Although some people see the current protests as a blip, a show of anger that can’t be sustained or that won’t result in change, Ms. Newsome Bass said that she had noticed a shift from demonstrations in previous years. Just a few weeks ago, for example, people weren’t willing to entertain the idea of abolishing the institution of policing, she said, but now it’s a topic being discussed by legislators and being pushed for by many citizens, including white people who are acknowledging, and speaking about, racial inequalities in policing for the first time.

“It’s always great when we get to the point where people who didn’t recognize before recognize,” she said. “That said, it’s a very traumatic experience for everyone who already understands and everyone who’s already just waiting for it to happen again. It’s a collective traumatic experience.”

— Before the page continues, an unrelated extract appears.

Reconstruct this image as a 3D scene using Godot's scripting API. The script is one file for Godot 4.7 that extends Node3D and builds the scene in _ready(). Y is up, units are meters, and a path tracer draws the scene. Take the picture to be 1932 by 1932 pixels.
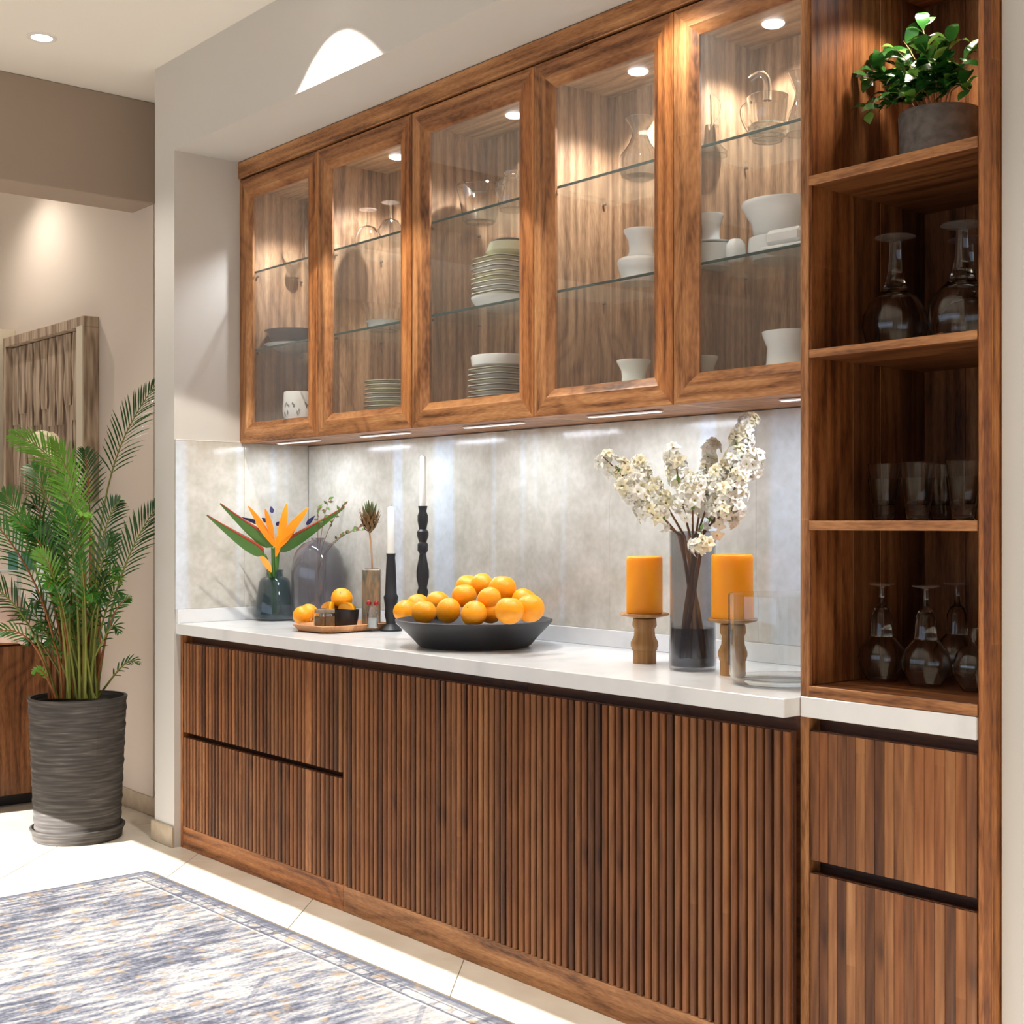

The protests and conversations happening now are part of the same fight that took place in 2014 in the wake of Michael Brown’s death, in 1992 after Rodney King was beaten, and during the civil rights movement in the 1960s. But a significant shift Ms. Newsome Bass has noticed in the recent protests has been around the way people talk about protesting and voting. In the past, she said, the Democratic establishment supported the idea that African-Americans should move beyond protesting and focus on voting. But now, she added, more people are open to the idea that protesting and voting go hand in hand.

“The two things are both part of being a full citizen and participating in the society,” she said.

I could not agree more about the importance of both protest and voting.